WRITTEN INSTRUCTION -> Each line of the listing that contains the word "script" is to be copied.

SUPPLIED INFORMATION ->
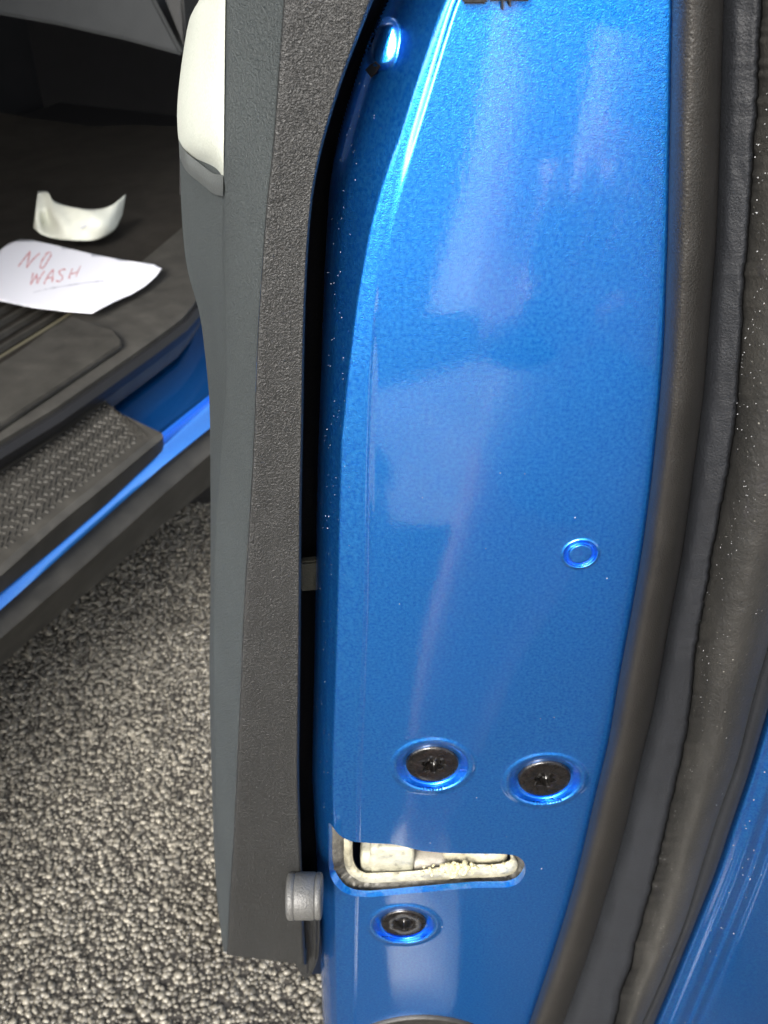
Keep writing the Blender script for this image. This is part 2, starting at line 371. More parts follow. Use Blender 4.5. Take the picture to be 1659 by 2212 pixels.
# scuff plate: top face with moulded pattern, rounded outer nose
sc_in = [PZ(x, y, zs + .006) for x, y in [(-500, 1350), (0, 1008), (117, 932), (227, 858)]]
def between(a, b, t): return [p.lerp(q_, t) for p, q_ in zip(a, b)]
rowsA = [PZ(x, y, zs + .008) for x, y in [(-400, 1290), (0, 1010), (110, 940), (205, 872), (222, 862), (236, 873), (246, 886)]]
rowsB = [PZ(x, y, zs + .008) for x, y in [(-400, 1530), (0, 1222), (117, 1118), (233, 1025), (322, 952), (340, 940), (350, 936)]]
rowsC = [PZ(x, y, zs + .002) for x, y in [(-400, 1560), (0, 1246), (117, 1140), (233, 1045), (325, 968), (346, 951), (353, 945)]]
rowsD = [PZ(x, y, zb - .012) for x, y in [(-400, 1600), (0, 1282), (117, 1186), (233, 1086), (330, 995), (350, 976), (354, 962)]]
rowsZ = [p + Vector((-.004, .002, -.012)) for p in rowsA]
scuff = mesh('scuff_plate', [p for r_ in (rowsZ, rowsA, rowsB, rowsC, rowsD) for p in resample(r_, 40)], grid(5, 40), SILL, body, sharp=30)
# inner rail of the plate
rail = [PZ(x, y, zs + .012) for x, y in [(-400, 1262), (0, 990), (110, 920), (212, 850)]]
rail2 = [PZ(x, y, zs + .012) for x, y in [(-400, 1280), (0, 1003), (110, 933), (214, 862)]]
mesh('plate_rail', [p for r_ in ([a + Vector((0, 0, -.02)) for a in rail], rail, rail2, [a + Vector((0, 0, -.008)) for a in rail2]) for p in resample(r_, 20)], grid(4, 20), TRIMF, scuff, sharp=30)
# moulded marks
bm = bmesh.new(); ra = resample(rowsA, 200); rb = resample(rowsB, 200)
nu, nv = 46, 9
for i in range(nu):
    for j in range(nv):
        k = 90 + int(i / nu * 104); t = .07 + .86 * (j + .5 * (i % 2)) / nv
        if t > .95: continue
        c = ra[k].lerp(rb[k], t) ; d = (rb[k] - ra[k]).normalized(); e = (ra[min(k + 1, 199)] - ra[k - 1]).normalized()
        ang = (.7 if (i + j) % 2 else -.7) + random.uniform(-.25, .25)
        a = d * math.cos(ang) + e * math.sin(ang); b_ = e * math.cos(ang) - d * math.sin(ang)
        L, W = random.uniform(.0045, .0065), .0016
        vs = [bm.verts.new(c + a * x_ * L + b_ * y_ * W) for x_, y_ in ((-1, 0), (-.7, -1), (.7, -1), (1, 0), (.7, 1), (-.7, 1))]
        vt = [bm.verts.new(c + (v_.co - c) * .6 + Vector((0, 0, .0022))) for v_ in vs]
        bm.faces.new(vt)
        for q_ in range(6): bm.faces.new((vs[q_], vs[(q_ + 1) % 6], vt[(q_ + 1) % 6], vt[q_]))
bmesh.ops.recalc_face_normals(bm, faces=bm.faces)
o = bmobj('moulded_marks', bm, SILL, scuff, smooth=False); o['kind'] = 'stuff'
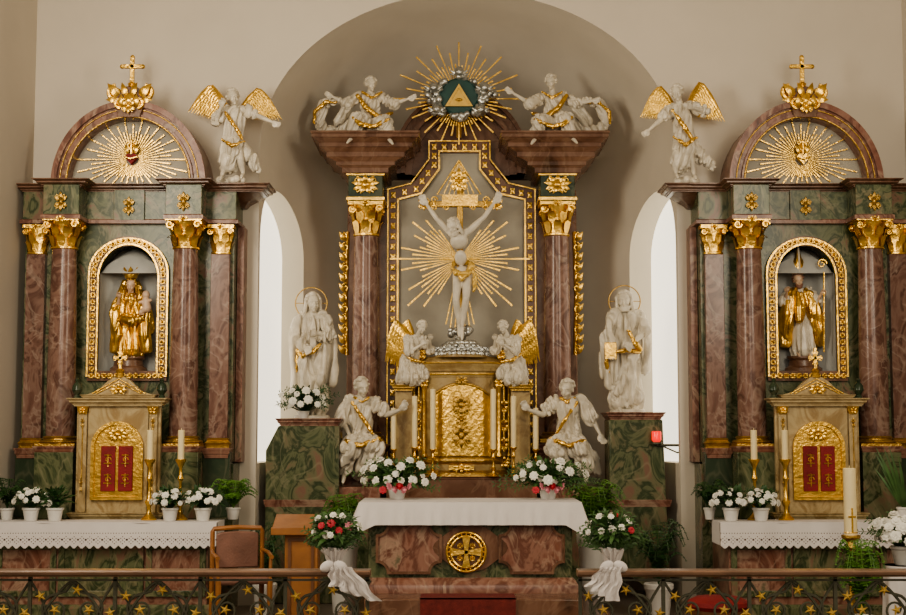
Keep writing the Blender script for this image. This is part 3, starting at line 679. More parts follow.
# top angels
TA=dict(head=(371,84,-.09),chest=(370,102,-.02),pel=(371,126,.02),sL=(360,97),sR=(380,97),eL=(347,104,-.10),eR=(394,104,-.12),wL=(333,97,-.16),wR=(408,99,-.14),kL=(358,119,-.24),kR=(385,122,-.24),aL=(353,136,-.22),aR=(388,137,-.22),tL=(348,140,-.28),tR=(392,141,-.28))
robeTA=[('chest',.10,'pel',.105),('pel',.11,'kL',.078),('pel',.11,'kR',.078),('kL',.072,(354,131,-.22),.066),('kR',.072,(387,131,-.22),.066),('pel',.09,(347,128,.05),.10),((347,128,.05),.09,(325,132,.05),.05),('sL',.052,'eL',.055),('sR',.052,'eR',.055),((338,100,-.12),.03,(324,104,-.04),.045),((324,104,-.04),.045,(318,120,.0),.055),((318,120,.0),.055,(324,131,.04),.04),((347,108,-.05),.05,(338,122,.0),.06)]
sashTA=[([(357,95,-.09),(366,108,-.14),(380,118,-.16),(392,113,-.05)],.038),([(352,117,-.28),(360,124,-.31),(372,127,-.26),(390,119,-.30)],.034),([(337,103,-.13),(326,102,-.1),(315,112,-.06),(314,124,-.04)],.026),([(362,92,-.08),(372,98,-.12),(382,92,-.08)],.02)]
def mk(a,ax): return (2*ax-a[0],)+a[1:] if not isinstance(a,str) else (a[:-1]+{'L':'R','R':'L'}.get(a[-1],a[-1]) if len(a)==2 else a)
def mrobe(r,ax): return [(mk(a,ax),ra,mk(b,ax),rb) for a,ra,b,rb in r]
def msash(s,ax): return [([(2*ax-p[0],)+p[1:] for p in pts],r) for pts,r in s]
for s in(0,1):
    cx=371 if s==0 else 553
    t=thing('seated_angel_statue','white angel with gilded drapery seated on the '+('left' if s==0 else 'right')+' cornice beside the sunburst','statue',(X(cx,-.2),-.2,Z(138,-.2)))
    J,r,sh=(TA,robeTA,sashTA) if s==0 else (mir(TA,462),mrobe(robeTA,462),msash(sashTA,462))
    if s: J['head']=(551,82,-.09);J['wL']=(513,93,-.14);J['wR']=(592,101,-.16)
    fig(t,-.2,.90,J,robe=r,sash=sh,face=(.45 if s==0 else -.45,-1,.1 if s==0 else -.2),flow=(.5 if s==0 else -.5,0,1),fat=1.05,hs=1.1)
# tabernacle angels
KA=dict(head=(422,327,-.06),chest=(415,343),pel=(409,362,.02),sL=(408,338,-.03),sR=(423,339,.0),eL=(410,352,-.13),eR=(430,350,-.05),wL=(421,345,-.17),wR=(430,340,-.12),kL=(411,378,-.14),kR=(421,374,-.1),aL=(402,380,.06),aR=(408,381,.1))
rK=[('chest',.1,'pel',.1),('pel',.11,'kL',.095),('pel',.11,'kR',.095),('pel',.1,(404,379,.02),.1),('kL',.09,(415,380,-.1),.08),('sR',.05,'eR',.055),('sL',.05,'eL',.055)]
for s in(0,1):
    t=thing('kneeling_angel_statue','small white kneeling angel with gold wings '+('left' if s==0 else 'right')+' of the tabernacle top','statue',(X(410 if s==0 else 514,-.5),-.5,Z(385,-.5)))
    J,r=(KA,rK) if s==0 else (mir(KA,462.5),mrobe(rK,462.5))
    fig(t,-.46,.74,J,robe=r,face=(.7 if s==0 else -.7,-1,0),sash=[([(402 if s==0 else 523,352,-.08),(412 if s==0 else 513,360,-.15),(424 if s==0 else 501,362,-.12)],.03)],hs=1.12)
    f=(lambda q:q) if s==0 else (lambda q:(925-q[0],q[1]))
    wing(t,-.40,f((412,340)),f((396,321)),f((385,362)),f((402,368)),w=.035)
    wing(t,-.36,f((414,340)),f((408,320)),f((394,350)),f((408,362)),w=.03)
# candle bearing angels
CA=dict(head=(362,387,-.1),chest=(361,408,-.04),pel=(359,438,.0),sL=(349,402,-.02),sR=(374,402,-.04),eL=(342,421,-.08),eR=(386,415,-.12),wL=(350,436,-.2),wR=(400,410,-.2),hR=(404,405,-.22),kL=(350,450,-.26),kR=(374,448,-.24),aL=(344,474,-.16),aR=(366,476,-.15))
rC=[('chest',.10,'pel',.095),('pel',.10,'kL',.08),('pel',.10,'kR',.08),('kL',.075,(344,466,-.18),.065),('kR',.075,(364,468,-.15),.065),('sL',.055,'eL',.058),('sR',.05,(381,409,-.1),.055),('pel',.09,(339,460,.02),.07),((339,460,.02),.06,(334,472,.0),.04),('pel',.1,(362,468,.05),.1)]
sC=[([(352,402,-.12),(364,420,-.18),(373,434,-.16)],.024),([(344,440,-.25),(360,446,-.33),(380,438,-.26)],.028),([(354,397,-.1),(362,402,-.14),(370,397,-.1)],.016)]
for s in(0,1):
    t=thing('candle_bearing_angel_statue','large white seated angel reaching toward candles '+('left' if s==0 else 'right')+' of the tabernacle','statue',(X(359 if s==0 else 570,-.6),-.6,Z(484,-.6)))
    J,r,sh=(CA,rC,sC) if s==0 else (mir(CA,464.5),mrobe(rC,464.5),msash(sC,464.5))
    if s: J['eR']=(592,418,-.06);J['wR']=(600,434,-.12);J['head']=(567,389,-.1)
    fig(t,-.55,1.12,J,robe=r,sash=sh,face=(.5 if s==0 else -.5,-1,-.2),flow=(.3 if s==0 else -.3,0,1),hs=1.1,fat=1.02)
for px,ty,by,nm,yy in((394,408,449,'outermost left',-.67),(415,396,447,'middle left',-.67),(433,389,449,'innermost left',-.70),(493,389,449,'innermost right',-.70),(513,396,447,'middle right',-.67),(535,408,449,'outermost right',-.67)):
    y=yy;candlestick(nm+' tall candle in a gold candlestick on the high altar shelf',X(px,y),y,gz,Z(by,y)-gz,Z(ty,y)-Z(by,y),.027,'candlesticks on the high altar')
for s,poly,nm in((0,[(284,426),(343,426),(343,560),(272,560),(272,450)],'left'),(1,[(604,420),(656,420),(662,446),(662,560),(604,560)],'right')):
    y=-.55;w=[(X(a,y),max(Z(b,y),FL)) for a,b in poly]
    t=thing('statue_pedestal','green marble pedestal carrying the '+nm+' saint statue','pedestal',((w[0][0]+w[1][0])/2,y,FL))
    m=M();w[2]=(w[2][0],FL);w[3]=(w[3][0],FL);
    m.prism(w,-.88,-.48);B(m,'body',GREEN,t,.01)
    cx=(w[0][0]+w[1][0])/2;hw=(w[1][0]-w[0][0])/2
    m=M();corn(m,cx,-.64,hw-.02,.22,w[0][1],w[0][1]+.07,.4);B(m,'top_slab',RED,t)
    m=M();xa0=min(q[0] for q in w);xb0=max(q[0] for q in w);corn(m,(xa0+xb0)/2,-.68,(xb0-xa0)/2-.0,.2,Z(505,y),Z(498,y),.15);B(m,'moulding',RED,t)
S1=dict(head=(313,303,-.02),chest=(312,324),pel=(313,353),sL=(302,318),sR=(323,318),eL=(297,336,-.04),eR=(330,335,-.06),wL=(305,347,-.16),wR=(317,334,-.2),kL=(308,380,-.05),kR=(319,380,-.03),aL=(306,409,-.05),aR=(319,410,-.02))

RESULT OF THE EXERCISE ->
Keep writing the Blender script for this image. This is part 2, starting at line 371. More parts follow. Use Blender 4.5. Take the picture to be 1659 by 2212 pixels.
Keep writing the Blender script for this image. This is part 3, starting at line 679. More parts follow.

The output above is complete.